Multiple geometries and modes of fault-propagation folding in the Canadian thrust belt

Abstract

A multitude of fold models have been proposed to explain the variety of fold geometries which develop in front of thrust faults. Detailed field, fabric, and photogrammetric studies of 4 fault-cored asymmetrical folds in the thin-skinned Canadian thrust belt were used to test models of fault-propagation folding. Fold geometries include combinations of angular and rounded fold surfaces, highly contorted anticlinal hinge areas, and minimal penetrative deformation or changes in bedding thickness. Interlimb angles generally decrease with increasing shortening, indicating progressive fold tightening about fixed anticlinal hinges. Extensive flexural slip thrusting toward the anticlinal axes of angular folds suggests that kink folding in thin-skinned thrust belts is aided by material transfer from both fold limbs into hinge areas. Fold geometries change dramatically along the strike of individual structures, demonstrating the non-uniqueness of fault-propagation fold geometries. No single mode of fault-propagation folding can explain the diverse fold geometries seen in the Canadian thrust belt.

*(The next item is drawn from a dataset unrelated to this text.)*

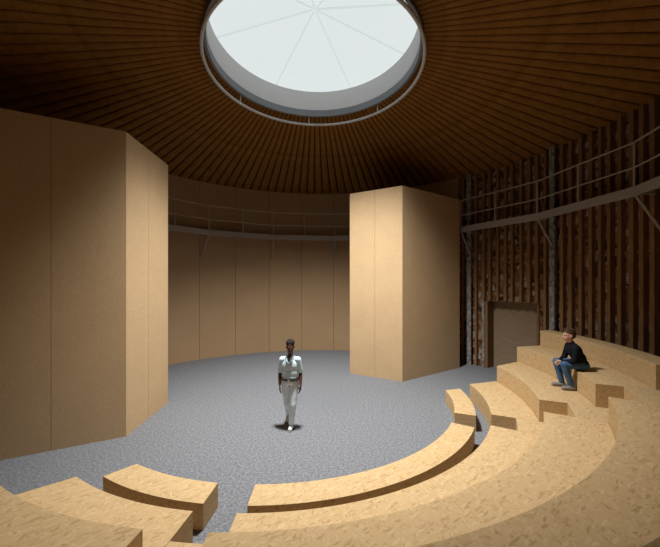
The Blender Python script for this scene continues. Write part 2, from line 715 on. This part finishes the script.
# ------------------------------------------------------------------ people
class Organic:
    def __init__(s):
        s.v = []
        s.f = []

    def cap(s, a, b, ra, rb, seg=16, sx=1.0, side=None):
        """tapered capsule; sx flattens it across 'side'"""
        a, b = Vector(a), Vector(b)
        d = (b - a)
        L = d.length
        if L < 1e-6:
            d = Vector((0, 0, 1))
        d.normalize()
        sd = Vector(side) if side is not None else (Vector((1, 0, 0)) if abs(d.x) < 0.8 else Vector((0, 1, 0)))
        y = d.cross(sd).normalized()
        x = y.cross(d).normalized()
        rings = []
        for i in range(1, 5):
            t = PI / 2 * (1 - i / 4.0)
            rings.append((a - d * (ra * math.sin(t)), ra * math.cos(t)))
        for i in range(0, 4):
            t = PI / 2 * i / 4.0
            rings.append((b + d * (rb * math.sin(t)), rb * math.cos(t)))
        k = len(s.v)
        s.v.append(a - d * ra)
        for c, r in rings:
            for j in range(seg):
                an = 2 * PI * j / seg
                s.v.append(c + x * (r * math.cos(an)) + y * (r * sx * math.sin(an)))
        s.v.append(b + d * rb)
        e = len(s.v) - 1
        for j in range(seg):
            s.f.append((k, k + 1 + (j + 1) % seg, k + 1 + j))
        for i in range(len(rings) - 1):
            for j in range(seg):
                p = k + 1 + i * seg
                s.f.append((p + j, p + (j + 1) % seg, p + seg + (j + 1) % seg, p + seg + j))
        p = k + 1 + (len(rings) - 1) * seg
        for j in range(seg):
            s.f.append((p + j, p + (j + 1) % seg, e))
        return s

    def ell(s, c, rx, ry, rz, rot=None, nu=20, nv=12):
        c = Vector(c)
        R = rot or Matrix.Identity(3)
        k = len(s.v)
        s.v.append(c + R @ Vector((0, 0, -rz)))
        for i in range(1, nv):
            t = -PI / 2 + PI * i / nv
            for j in range(nu):
                an = 2 * PI * j / nu
                s.v.append(c + R @ Vector((rx * math.cos(t) * math.cos(an), ry * math.cos(t) * math.sin(an), rz * math.sin(t))))
        s.v.append(c + R @ Vector((0, 0, rz)))
        e = len(s.v) - 1
        for j in range(nu):
            s.f.append((k, k + 1 + (j + 1) % nu, k + 1 + j))
        for i in range(nv - 2):
            p = k + 1 + i * nu
            for j in range(nu):
                s.f.append((p + j, p + (j + 1) % nu, p + nu + (j + 1) % nu, p + nu + j))
        p = k + 1 + (nv - 2) * nu
        for j in range(nu):
            s.f.append((p + j, p + (j + 1) % nu, e))
        return s

    def hand(s, w, d, nrm, thumb, curl=0.5, k=1.0, spread=0.10):
        """palm + five unequal bent fingers. d: along the hand, nrm: the way the palm faces, thumb: thumb side"""
        w, d, nrm, thumb = Vector(w), Vector(d).normalized(), Vector(nrm).normalized(), Vector(thumb).normalized()
        nrm = (nrm - d * nrm.dot(d)).normalized()
        thumb = (thumb - d * thumb.dot(d) - nrm * thumb.dot(nrm)).normalized()
        for q in (0.031, 0.0105, -0.0105, -0.030):
            s.cap(w + thumb * q * 0.6 * k, w + d * 0.088 * k + thumb * q * k, 0.016 * k, 0.0125 * k, 10)
        for q, L in ((0.034, 0.92), (0.0115, 1.0), (-0.0115, 0.93), (-0.033, 0.76)):
            p = w + d * 0.090 * k + thumb * q * k
            fd = (d + thumb * (q * spread / 0.03)).normalized()
            ang = 0.0
            r = 0.0092 * k
            for sl, ca in ((0.042, 0.55), (0.028, 0.9), (0.021, 0.6)):
                ang += curl * ca
                dd = fd * math.cos(ang) + nrm * math.sin(ang)
                q2 = p + dd * sl * L * k
                s.cap(p, q2, r, r * 0.9, 8)
                p, r = q2, r * 0.9
        p = w + d * 0.022 * k + thumb * 0.026 * k
        d1 = (d * 0.72 + thumb * 0.62 + nrm * 0.30).normalized()
        q2 = p + d1 * 0.044 * k
        s.cap(p, q2, 0.0145 * k, 0.0105 * k, 8)
        d2 = (d * 0.85 + thumb * 0.30 + nrm * (0.25 + 0.3 * curl)).normalized()
        q3 = q2 + d2 * 0.030 * k
        s.cap(q2, q3, 0.0105 * k, 0.0095 * k, 8)
        s.cap(q3, q3 + (d2 + nrm * 0.2 - thumb * 0.1).normalized() * 0.022 * k, 0.0095 * k, 0.008 * k, 8)
        return s

    def build(s, name, mat, parent=None, voxel=0.008, iters=4, loc=None, rz=0.0, fix=None):
        me = bpy.data.meshes.new(name)
        me.from_pydata([tuple(q) for q in s.v], [], s.f)
        tmp = bpy.data.objects.new(name + '_src', me)
        COL.objects.link(tmp)
        rm = tmp.modifiers.new('r', 'REMESH')
        rm.mode = 'VOXEL'
        rm.voxel_size = voxel
        rm.use_smooth_shade = True
        if iters:
            sm = tmp.modifiers.new('s', 'SMOOTH')
            sm.factor = 0.5
            sm.iterations = iters
        dg = bpy.context.evaluated_depsgraph_get()
        out = bpy.data.meshes.new_from_object(tmp.evaluated_get(dg))
        bpy.data.objects.remove(tmp)
        bpy.data.meshes.remove(me)
        out.name = name
        out.materials.clear()
        out.materials.append(mat)
        for p in out.polygons:
            p.use_smooth = True
        if fix:
            for v in out.vertices:
                v.co = fix(v.co)
        o = bpy.data.objects.new(name, out)
        link(o, parent)
        if loc is not None:
            o.location = loc
            o.rotation_euler = (0, 0, rz)
        return o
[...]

This geometric variability can be ascribed to the complex interplay of multiple modes of folding. In strata near the causal thrusts, oblique shear and flexural slip in triangular shear zones distribute thrust displacements into both rounded and angular folds. Simultaneous angular folding of overlying strata commonly occurs by progressive kink folding where folds tighten by flexural slip on all fold limbs until the thrust breaks through the fold. Regional and local differences in the amount of pervasive, top-to-the-craton shear needed for progressive kink folding may be partially responsible for the variability of fault-propagation fold geometries in thin- and thick-skinned orogens world-wide.